Cuando iba de viaje a Nueva York en avión, mi compañero de asiento, un señor neoyorquino que viajaba desde París, donde hice trasbordo, me hizo más ameno el viaje. La conversación comenzó unas tres horas después de haber compartido espacio, tras haber intentado dormir, leer, ver películas… Era la hora de comer y nos pusieron unas bandejas llenas de alimentos. Yo miraba los recipientes, intentaba saber qué ingredientes tenían y si habría algo que me gustase. Mi compañero neoyorquino me miraba extrañado, así que me digné a preguntarle.
A partir de aquel instante, comenzamos a charlar. Recuerdo que dejé la bandeja de comida tal y como me la llevaron. Entre mi escaso inglés y sus muchas ganas de entretenerse, conseguimos entablar una conversación. Cuando le dije que era española, empezó a hablarme de Alberto Contador. Sacó el periódico que había estado leyendo y se puso a comentarme todo el Tour de France. El ciclismo no es de los deportes que más me entusiasman, pero vi que por ahí conseguiría practicar inglés y le seguí el rollo.
Cuando viajo por Extremadura, si digo que soy de Arroyo me preguntan: ¿Arroyo de San Serván? y yo digo: de la Luz. A partir de ese momento, comienza una conversación sobre caballos y el día de la Luz. A mí, al igual que el ciclismo, los caballos no me apasionan mucho.
Yo, de pequeña, era más de montar en el burro de mi abuelo. Me llevaban a la charca mientras el animal bebía, me subían en su lomo y me decían que apretara bien las piernas. Mis amigos, en cambio, soñaban con tener un caballo, con cabalgarlo velozmente como antes habían hecho sus padres. Les venía de tradición familiar.
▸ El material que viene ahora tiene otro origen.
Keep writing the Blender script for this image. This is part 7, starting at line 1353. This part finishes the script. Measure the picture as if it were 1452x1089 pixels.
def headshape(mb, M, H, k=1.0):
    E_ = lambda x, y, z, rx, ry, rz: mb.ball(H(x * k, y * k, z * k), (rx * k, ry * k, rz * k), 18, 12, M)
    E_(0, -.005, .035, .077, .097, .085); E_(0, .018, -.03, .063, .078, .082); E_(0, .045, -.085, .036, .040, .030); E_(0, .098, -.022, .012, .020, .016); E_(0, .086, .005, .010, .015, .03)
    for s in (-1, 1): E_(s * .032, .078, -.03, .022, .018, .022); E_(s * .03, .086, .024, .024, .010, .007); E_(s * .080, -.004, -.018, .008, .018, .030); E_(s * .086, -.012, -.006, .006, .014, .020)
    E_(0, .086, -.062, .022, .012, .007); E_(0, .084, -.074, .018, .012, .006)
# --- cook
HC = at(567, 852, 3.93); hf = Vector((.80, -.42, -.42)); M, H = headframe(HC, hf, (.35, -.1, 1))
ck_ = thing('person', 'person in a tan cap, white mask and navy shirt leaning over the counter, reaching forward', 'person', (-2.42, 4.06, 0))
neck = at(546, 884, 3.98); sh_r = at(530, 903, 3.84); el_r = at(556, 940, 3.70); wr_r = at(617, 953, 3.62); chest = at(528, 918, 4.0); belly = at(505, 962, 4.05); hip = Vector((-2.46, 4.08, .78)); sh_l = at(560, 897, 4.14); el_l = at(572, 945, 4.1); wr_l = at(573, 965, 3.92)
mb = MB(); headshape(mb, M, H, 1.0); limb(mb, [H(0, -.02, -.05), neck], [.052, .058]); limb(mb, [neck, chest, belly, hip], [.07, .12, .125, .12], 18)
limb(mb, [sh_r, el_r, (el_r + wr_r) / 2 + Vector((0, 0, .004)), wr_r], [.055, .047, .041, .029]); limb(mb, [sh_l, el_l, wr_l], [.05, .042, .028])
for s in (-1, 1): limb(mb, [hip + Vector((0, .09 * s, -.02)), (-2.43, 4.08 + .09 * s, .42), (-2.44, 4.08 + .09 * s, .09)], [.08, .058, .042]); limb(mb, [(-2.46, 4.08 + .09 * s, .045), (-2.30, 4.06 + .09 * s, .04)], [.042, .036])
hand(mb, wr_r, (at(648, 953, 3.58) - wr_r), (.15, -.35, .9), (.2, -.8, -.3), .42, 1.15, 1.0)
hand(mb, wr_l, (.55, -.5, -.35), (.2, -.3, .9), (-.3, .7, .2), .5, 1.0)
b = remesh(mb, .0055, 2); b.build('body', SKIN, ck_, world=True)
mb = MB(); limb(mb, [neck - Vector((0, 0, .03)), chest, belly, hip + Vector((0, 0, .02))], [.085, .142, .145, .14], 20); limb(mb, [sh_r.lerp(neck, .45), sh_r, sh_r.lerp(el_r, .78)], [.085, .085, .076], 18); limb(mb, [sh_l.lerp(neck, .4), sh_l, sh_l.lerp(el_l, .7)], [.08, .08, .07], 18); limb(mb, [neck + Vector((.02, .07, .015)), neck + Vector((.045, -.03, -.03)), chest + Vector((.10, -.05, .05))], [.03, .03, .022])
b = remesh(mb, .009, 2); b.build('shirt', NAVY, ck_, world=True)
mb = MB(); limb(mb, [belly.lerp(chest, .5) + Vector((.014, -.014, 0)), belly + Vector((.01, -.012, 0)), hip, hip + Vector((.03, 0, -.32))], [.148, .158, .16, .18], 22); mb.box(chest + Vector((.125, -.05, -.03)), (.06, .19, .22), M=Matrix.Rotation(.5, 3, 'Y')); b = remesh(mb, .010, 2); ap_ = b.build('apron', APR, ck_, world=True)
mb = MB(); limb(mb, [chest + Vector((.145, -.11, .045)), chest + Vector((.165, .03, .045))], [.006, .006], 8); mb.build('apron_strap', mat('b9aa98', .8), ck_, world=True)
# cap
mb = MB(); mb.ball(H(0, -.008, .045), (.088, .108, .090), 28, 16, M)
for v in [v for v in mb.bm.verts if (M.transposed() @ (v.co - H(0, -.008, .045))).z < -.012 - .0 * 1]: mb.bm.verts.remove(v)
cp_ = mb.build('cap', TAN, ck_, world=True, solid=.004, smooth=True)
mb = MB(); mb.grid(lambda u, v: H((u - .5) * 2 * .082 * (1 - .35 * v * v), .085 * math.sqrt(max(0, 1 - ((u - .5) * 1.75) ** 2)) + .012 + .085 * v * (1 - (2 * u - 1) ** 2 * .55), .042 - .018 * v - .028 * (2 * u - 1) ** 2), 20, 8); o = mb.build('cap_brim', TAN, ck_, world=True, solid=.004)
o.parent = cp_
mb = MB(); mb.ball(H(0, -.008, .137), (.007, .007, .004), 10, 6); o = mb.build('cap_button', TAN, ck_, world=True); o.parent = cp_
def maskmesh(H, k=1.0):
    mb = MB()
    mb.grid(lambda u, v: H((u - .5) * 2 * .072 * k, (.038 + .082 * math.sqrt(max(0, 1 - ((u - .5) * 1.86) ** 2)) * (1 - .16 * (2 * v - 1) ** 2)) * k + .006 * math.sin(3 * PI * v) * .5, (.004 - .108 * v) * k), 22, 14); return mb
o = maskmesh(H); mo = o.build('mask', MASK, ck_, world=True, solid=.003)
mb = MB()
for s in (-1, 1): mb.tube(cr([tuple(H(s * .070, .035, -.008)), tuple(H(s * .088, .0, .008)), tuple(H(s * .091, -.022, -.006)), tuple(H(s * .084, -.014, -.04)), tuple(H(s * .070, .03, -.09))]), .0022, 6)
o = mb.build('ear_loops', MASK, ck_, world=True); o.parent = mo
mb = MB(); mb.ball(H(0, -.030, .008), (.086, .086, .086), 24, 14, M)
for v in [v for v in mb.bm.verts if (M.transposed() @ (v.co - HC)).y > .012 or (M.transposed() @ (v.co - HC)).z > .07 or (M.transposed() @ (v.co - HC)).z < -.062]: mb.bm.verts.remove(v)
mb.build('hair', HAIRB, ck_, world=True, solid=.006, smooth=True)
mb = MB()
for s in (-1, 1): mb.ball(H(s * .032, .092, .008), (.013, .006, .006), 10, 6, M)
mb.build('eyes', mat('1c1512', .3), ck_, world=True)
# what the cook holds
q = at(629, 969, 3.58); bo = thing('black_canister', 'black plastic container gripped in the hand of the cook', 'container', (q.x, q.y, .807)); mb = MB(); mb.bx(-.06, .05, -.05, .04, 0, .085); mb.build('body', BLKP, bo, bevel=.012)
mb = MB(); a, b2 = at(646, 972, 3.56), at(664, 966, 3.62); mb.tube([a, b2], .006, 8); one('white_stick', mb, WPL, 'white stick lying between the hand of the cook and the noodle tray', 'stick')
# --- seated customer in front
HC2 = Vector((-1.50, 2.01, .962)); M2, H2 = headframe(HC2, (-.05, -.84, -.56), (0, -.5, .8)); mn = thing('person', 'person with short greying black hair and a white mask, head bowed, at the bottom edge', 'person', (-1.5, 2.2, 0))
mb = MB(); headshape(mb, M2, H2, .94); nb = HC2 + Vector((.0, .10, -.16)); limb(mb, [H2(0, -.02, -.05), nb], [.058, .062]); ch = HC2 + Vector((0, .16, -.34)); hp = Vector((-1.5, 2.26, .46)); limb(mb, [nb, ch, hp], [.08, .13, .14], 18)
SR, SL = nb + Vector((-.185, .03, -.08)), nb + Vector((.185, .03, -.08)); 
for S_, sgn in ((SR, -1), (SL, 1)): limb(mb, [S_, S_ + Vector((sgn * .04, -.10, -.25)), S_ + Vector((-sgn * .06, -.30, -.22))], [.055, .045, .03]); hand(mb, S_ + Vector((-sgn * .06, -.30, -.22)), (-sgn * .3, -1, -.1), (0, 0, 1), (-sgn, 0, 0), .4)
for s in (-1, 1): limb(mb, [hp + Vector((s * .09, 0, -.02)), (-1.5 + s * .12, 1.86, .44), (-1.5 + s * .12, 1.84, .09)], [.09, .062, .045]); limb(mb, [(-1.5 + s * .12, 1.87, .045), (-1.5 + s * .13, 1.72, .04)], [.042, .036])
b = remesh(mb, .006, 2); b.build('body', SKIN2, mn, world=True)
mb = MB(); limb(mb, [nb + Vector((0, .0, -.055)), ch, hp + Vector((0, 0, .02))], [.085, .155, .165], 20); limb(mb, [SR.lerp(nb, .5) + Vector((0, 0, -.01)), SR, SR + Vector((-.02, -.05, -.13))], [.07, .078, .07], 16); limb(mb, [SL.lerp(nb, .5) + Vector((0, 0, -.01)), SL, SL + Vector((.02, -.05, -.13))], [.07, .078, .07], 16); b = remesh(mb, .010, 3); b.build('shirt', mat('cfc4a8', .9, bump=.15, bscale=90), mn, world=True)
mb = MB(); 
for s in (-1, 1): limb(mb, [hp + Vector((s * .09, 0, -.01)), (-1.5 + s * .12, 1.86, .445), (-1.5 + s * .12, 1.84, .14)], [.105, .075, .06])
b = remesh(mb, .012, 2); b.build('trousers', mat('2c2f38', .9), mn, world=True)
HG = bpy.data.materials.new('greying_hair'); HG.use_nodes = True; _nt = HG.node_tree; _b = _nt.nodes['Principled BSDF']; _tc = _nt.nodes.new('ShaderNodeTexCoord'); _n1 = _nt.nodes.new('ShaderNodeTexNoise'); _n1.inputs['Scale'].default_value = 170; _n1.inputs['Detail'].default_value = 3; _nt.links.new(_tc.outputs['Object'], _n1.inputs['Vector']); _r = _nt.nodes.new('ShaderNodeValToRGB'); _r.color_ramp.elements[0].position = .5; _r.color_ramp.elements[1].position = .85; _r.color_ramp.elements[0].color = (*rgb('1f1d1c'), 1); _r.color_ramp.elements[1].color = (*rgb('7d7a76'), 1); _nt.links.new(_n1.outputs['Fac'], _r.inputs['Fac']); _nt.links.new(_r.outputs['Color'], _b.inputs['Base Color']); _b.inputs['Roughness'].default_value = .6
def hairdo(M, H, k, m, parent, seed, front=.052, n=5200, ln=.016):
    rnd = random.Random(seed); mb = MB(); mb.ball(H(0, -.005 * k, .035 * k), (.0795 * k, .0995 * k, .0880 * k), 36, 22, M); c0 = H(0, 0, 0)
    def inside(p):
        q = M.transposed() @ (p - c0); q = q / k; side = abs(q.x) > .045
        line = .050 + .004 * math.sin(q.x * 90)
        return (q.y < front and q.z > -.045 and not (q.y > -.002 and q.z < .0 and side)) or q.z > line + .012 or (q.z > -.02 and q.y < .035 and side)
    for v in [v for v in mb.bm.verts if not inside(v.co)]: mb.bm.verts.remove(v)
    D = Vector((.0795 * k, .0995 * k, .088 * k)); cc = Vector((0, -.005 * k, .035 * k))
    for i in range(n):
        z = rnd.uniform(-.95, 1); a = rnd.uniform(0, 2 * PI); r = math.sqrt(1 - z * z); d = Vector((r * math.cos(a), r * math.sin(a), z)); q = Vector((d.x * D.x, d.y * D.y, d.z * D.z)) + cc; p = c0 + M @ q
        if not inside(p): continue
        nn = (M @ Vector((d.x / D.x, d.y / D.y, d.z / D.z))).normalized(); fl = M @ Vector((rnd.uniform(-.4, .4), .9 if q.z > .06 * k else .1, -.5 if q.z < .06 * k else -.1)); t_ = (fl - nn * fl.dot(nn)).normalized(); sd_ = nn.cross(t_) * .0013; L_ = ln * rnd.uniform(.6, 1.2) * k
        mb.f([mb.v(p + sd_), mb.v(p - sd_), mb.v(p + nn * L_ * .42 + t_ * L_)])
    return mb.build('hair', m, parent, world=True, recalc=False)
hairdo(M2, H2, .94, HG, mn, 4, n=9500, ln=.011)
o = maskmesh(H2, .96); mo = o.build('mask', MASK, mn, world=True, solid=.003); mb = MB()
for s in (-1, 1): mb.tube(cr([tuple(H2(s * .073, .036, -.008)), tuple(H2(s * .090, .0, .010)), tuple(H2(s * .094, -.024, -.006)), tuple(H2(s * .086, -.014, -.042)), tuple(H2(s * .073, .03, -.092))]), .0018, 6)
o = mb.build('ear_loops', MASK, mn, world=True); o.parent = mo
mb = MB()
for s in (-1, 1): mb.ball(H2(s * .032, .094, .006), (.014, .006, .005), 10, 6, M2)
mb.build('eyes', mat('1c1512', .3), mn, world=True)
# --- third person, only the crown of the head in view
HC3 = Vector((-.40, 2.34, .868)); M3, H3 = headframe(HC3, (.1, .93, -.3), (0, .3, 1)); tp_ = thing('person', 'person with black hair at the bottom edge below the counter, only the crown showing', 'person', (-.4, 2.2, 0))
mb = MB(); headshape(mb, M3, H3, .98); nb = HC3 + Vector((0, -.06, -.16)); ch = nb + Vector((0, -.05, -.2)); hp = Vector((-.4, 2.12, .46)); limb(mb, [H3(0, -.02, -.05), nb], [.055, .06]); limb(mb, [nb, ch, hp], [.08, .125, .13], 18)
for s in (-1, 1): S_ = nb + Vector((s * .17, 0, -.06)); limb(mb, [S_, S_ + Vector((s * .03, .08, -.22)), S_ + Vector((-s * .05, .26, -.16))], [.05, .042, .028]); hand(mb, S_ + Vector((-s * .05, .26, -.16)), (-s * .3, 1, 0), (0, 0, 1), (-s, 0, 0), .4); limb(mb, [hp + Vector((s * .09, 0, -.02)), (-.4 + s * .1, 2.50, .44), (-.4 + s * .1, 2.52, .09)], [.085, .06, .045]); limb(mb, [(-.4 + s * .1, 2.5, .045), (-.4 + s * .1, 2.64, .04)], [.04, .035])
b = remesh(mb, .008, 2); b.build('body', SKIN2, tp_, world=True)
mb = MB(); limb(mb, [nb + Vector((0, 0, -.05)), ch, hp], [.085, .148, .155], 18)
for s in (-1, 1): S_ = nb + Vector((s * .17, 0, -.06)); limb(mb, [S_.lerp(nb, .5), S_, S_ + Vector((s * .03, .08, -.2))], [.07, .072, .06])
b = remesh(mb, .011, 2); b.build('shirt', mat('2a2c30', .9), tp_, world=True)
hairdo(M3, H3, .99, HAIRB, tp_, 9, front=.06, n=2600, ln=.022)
Mis padres me llevaban todos los domingos a una finca de Aliseda que tenían unos amigos y entre paellas, juegos de cartas, paseos y montar en un caballo que había allí, pasábamos el día. Yo nunca quería montar, me daba miedo que me tirase al suelo. Mi padre a veces me cogía por la cintura, me subía y me colocaba detrás de un amigo que controlaba las riendas y me daba seguridad, pero yo tenía miedo y era reticente.
Desde el último domingo que fui a aquella finca de Aliseda, hasta la entrevista que hicimos a principios de este año a Jesús López, un cowboy de Eljas, creo que no había vuelto a montar a caballo. Tras hacerme beber en vasos de chupitos licor de café, algo a lo que me he sentido obligada en la mayoría de las entrevistas que hemos realizado por el Valle del Jálama, cogió su caballo más dócil, me colocó su sombrero y, sin dejarme oponerme, hizo que montara. Mientras Alonso de la Torre se mofaba de mí y me hacía fotos sin parar para enseñarle el logro a mis padres, me dio un paseo.